PROBLEM:
Copy the lines below as they are; omit the images they contain.

SOURCE MATERIAL:
• • • • •

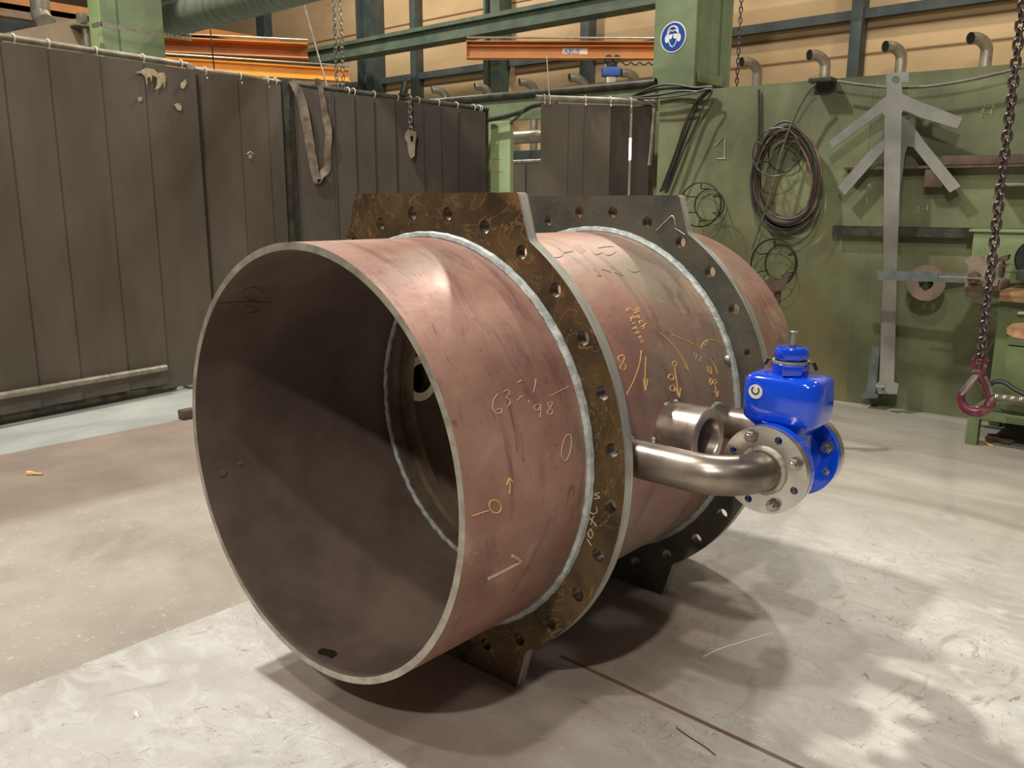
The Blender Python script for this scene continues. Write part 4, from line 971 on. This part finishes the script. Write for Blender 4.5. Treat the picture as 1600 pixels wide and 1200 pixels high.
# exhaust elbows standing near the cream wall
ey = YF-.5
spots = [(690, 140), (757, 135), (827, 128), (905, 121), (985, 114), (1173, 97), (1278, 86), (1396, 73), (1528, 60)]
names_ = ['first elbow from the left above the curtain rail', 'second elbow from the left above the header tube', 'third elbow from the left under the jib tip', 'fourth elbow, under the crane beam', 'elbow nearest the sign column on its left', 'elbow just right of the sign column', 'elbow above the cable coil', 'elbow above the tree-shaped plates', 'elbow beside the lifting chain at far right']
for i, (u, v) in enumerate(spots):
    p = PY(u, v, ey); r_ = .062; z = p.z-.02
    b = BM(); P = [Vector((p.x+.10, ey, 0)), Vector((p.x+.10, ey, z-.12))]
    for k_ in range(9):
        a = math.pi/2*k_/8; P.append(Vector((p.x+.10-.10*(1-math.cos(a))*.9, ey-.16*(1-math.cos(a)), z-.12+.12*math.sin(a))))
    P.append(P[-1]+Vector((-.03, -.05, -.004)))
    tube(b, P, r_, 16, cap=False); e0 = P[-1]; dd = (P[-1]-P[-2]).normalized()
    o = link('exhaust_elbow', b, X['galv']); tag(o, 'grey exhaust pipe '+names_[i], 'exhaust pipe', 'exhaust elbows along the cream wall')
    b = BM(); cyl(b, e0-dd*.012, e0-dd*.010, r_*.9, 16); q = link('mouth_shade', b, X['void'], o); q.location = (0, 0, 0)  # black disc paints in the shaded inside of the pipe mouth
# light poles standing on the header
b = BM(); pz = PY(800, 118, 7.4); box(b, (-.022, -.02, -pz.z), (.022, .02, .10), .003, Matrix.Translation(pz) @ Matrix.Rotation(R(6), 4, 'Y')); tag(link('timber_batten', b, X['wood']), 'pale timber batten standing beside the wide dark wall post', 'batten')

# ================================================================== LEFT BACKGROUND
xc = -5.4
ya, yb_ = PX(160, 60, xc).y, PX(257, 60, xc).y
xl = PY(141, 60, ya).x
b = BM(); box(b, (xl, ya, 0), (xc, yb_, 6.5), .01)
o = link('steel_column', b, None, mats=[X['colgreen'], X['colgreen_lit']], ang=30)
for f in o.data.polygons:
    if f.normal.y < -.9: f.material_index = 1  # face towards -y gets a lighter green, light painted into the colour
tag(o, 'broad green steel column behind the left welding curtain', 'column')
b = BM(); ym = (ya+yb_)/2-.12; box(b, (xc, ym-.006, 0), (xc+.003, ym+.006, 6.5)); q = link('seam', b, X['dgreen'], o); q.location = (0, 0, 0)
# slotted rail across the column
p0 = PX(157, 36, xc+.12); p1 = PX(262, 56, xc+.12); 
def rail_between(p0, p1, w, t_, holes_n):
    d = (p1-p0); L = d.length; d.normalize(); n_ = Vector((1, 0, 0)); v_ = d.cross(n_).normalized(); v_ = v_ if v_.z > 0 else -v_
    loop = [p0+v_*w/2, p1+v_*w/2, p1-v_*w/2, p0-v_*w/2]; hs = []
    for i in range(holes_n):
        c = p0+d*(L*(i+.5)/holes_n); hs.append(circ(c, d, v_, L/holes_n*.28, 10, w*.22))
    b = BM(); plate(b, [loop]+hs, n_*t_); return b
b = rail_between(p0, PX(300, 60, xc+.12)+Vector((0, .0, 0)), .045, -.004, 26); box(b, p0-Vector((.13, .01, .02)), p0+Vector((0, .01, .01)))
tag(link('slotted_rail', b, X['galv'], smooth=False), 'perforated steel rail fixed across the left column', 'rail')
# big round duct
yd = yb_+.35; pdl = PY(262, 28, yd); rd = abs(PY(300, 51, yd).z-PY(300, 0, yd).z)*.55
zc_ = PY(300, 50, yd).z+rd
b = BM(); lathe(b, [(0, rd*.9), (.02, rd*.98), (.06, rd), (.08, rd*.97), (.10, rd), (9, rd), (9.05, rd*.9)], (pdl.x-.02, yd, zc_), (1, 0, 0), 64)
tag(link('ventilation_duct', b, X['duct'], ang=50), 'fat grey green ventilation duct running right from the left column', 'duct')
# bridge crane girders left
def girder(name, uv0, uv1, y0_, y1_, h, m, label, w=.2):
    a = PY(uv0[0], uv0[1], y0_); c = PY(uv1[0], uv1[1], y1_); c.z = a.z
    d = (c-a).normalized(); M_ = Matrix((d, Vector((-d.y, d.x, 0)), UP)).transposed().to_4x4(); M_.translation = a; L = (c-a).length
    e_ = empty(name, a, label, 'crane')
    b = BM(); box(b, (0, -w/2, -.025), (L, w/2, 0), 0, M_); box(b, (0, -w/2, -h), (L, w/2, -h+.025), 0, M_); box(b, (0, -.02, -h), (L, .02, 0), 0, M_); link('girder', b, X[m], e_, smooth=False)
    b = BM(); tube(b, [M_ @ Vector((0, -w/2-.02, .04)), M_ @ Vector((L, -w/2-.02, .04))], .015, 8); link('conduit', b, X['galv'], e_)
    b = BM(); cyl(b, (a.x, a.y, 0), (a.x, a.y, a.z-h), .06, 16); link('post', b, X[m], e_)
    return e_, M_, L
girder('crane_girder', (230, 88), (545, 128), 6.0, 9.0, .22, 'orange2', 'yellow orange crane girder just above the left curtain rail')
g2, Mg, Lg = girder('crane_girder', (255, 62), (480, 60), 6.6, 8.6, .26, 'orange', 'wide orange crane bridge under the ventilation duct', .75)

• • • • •

FULL ANSWER:
The Blender Python script for this scene continues. Write part 4, from line 971 on. This part finishes the script. Write for Blender 4.5. Treat the picture as 1600 pixels wide and 1200 pixels high.
# exhaust elbows standing near the cream wall
ey = YF-.5
spots = [(690, 140), (757, 135), (827, 128), (905, 121), (985, 114), (1173, 97), (1278, 86), (1396, 73), (1528, 60)]
names_ = ['first elbow from the left above the curtain rail', 'second elbow from the left above the header tube', 'third elbow from the left under the jib tip', 'fourth elbow, under the crane beam', 'elbow nearest the sign column on its left', 'elbow just right of the sign column', 'elbow above the cable coil', 'elbow above the tree-shaped plates', 'elbow beside the lifting chain at far right']
for i, (u, v) in enumerate(spots):
    p = PY(u, v, ey); r_ = .062; z = p.z-.02
    b = BM(); P = [Vector((p.x+.10, ey, 0)), Vector((p.x+.10, ey, z-.12))]
    for k_ in range(9):
        a = math.pi/2*k_/8; P.append(Vector((p.x+.10-.10*(1-math.cos(a))*.9, ey-.16*(1-math.cos(a)), z-.12+.12*math.sin(a))))
    P.append(P[-1]+Vector((-.03, -.05, -.004)))
    tube(b, P, r_, 16, cap=False); e0 = P[-1]; dd = (P[-1]-P[-2]).normalized()
    o = link('exhaust_elbow', b, X['galv']); tag(o, 'grey exhaust pipe '+names_[i], 'exhaust pipe', 'exhaust elbows along the cream wall')
    b = BM(); cyl(b, e0-dd*.012, e0-dd*.010, r_*.9, 16); q = link('mouth_shade', b, X['void'], o); q.location = (0, 0, 0)  # black disc paints in the shaded inside of the pipe mouth
# light poles standing on the header
b = BM(); pz = PY(800, 118, 7.4); box(b, (-.022, -.02, -pz.z), (.022, .02, .10), .003, Matrix.Translation(pz) @ Matrix.Rotation(R(6), 4, 'Y')); tag(link('timber_batten', b, X['wood']), 'pale timber batten standing beside the wide dark wall post', 'batten')

# ================================================================== LEFT BACKGROUND
xc = -5.4
ya, yb_ = PX(160, 60, xc).y, PX(257, 60, xc).y
xl = PY(141, 60, ya).x
b = BM(); box(b, (xl, ya, 0), (xc, yb_, 6.5), .01)
o = link('steel_column', b, None, mats=[X['colgreen'], X['colgreen_lit']], ang=30)
for f in o.data.polygons:
    if f.normal.y < -.9: f.material_index = 1  # face towards -y gets a lighter green, light painted into the colour
tag(o, 'broad green steel column behind the left welding curtain', 'column')
b = BM(); ym = (ya+yb_)/2-.12; box(b, (xc, ym-.006, 0), (xc+.003, ym+.006, 6.5)); q = link('seam', b, X['dgreen'], o); q.location = (0, 0, 0)
# slotted rail across the column
p0 = PX(157, 36, xc+.12); p1 = PX(262, 56, xc+.12); 
def rail_between(p0, p1, w, t_, holes_n):
    d = (p1-p0); L = d.length; d.normalize(); n_ = Vector((1, 0, 0)); v_ = d.cross(n_).normalized(); v_ = v_ if v_.z > 0 else -v_
    loop = [p0+v_*w/2, p1+v_*w/2, p1-v_*w/2, p0-v_*w/2]; hs = []
    for i in range(holes_n):
        c = p0+d*(L*(i+.5)/holes_n); hs.append(circ(c, d, v_, L/holes_n*.28, 10, w*.22))
    b = BM(); plate(b, [loop]+hs, n_*t_); return b
b = rail_between(p0, PX(300, 60, xc+.12)+Vector((0, .0, 0)), .045, -.004, 26); box(b, p0-Vector((.13, .01, .02)), p0+Vector((0, .01, .01)))
tag(link('slotted_rail', b, X['galv'], smooth=False), 'perforated steel rail fixed across the left column', 'rail')
# big round duct
yd = yb_+.35; pdl = PY(262, 28, yd); rd = abs(PY(300, 51, yd).z-PY(300, 0, yd).z)*.55
zc_ = PY(300, 50, yd).z+rd
b = BM(); lathe(b, [(0, rd*.9), (.02, rd*.98), (.06, rd), (.08, rd*.97), (.10, rd), (9, rd), (9.05, rd*.9)], (pdl.x-.02, yd, zc_), (1, 0, 0), 64)
tag(link('ventilation_duct', b, X['duct'], ang=50), 'fat grey green ventilation duct running right from the left column', 'duct')
# bridge crane girders left
def girder(name, uv0, uv1, y0_, y1_, h, m, label, w=.2):
    a = PY(uv0[0], uv0[1], y0_); c = PY(uv1[0], uv1[1], y1_); c.z = a.z
    d = (c-a).normalized(); M_ = Matrix((d, Vector((-d.y, d.x, 0)), UP)).transposed().to_4x4(); M_.translation = a; L = (c-a).length
    e_ = empty(name, a, label, 'crane')
    b = BM(); box(b, (0, -w/2, -.025), (L, w/2, 0), 0, M_); box(b, (0, -w/2, -h), (L, w/2, -h+.025), 0, M_); box(b, (0, -.02, -h), (L, .02, 0), 0, M_); link('girder', b, X[m], e_, smooth=False)
    b = BM(); tube(b, [M_ @ Vector((0, -w/2-.02, .04)), M_ @ Vector((L, -w/2-.02, .04))], .015, 8); link('conduit', b, X['galv'], e_)
    b = BM(); cyl(b, (a.x, a.y, 0), (a.x, a.y, a.z-h), .06, 16); link('post', b, X[m], e_)
    return e_, M_, L
girder('crane_girder', (230, 88), (545, 128), 6.0, 9.0, .22, 'orange2', 'yellow orange crane girder just above the left curtain rail')
g2, Mg, Lg = girder('crane_girder', (255, 62), (480, 60), 6.6, 8.6, .26, 'orange', 'wide orange crane bridge under the ventilation duct', .75)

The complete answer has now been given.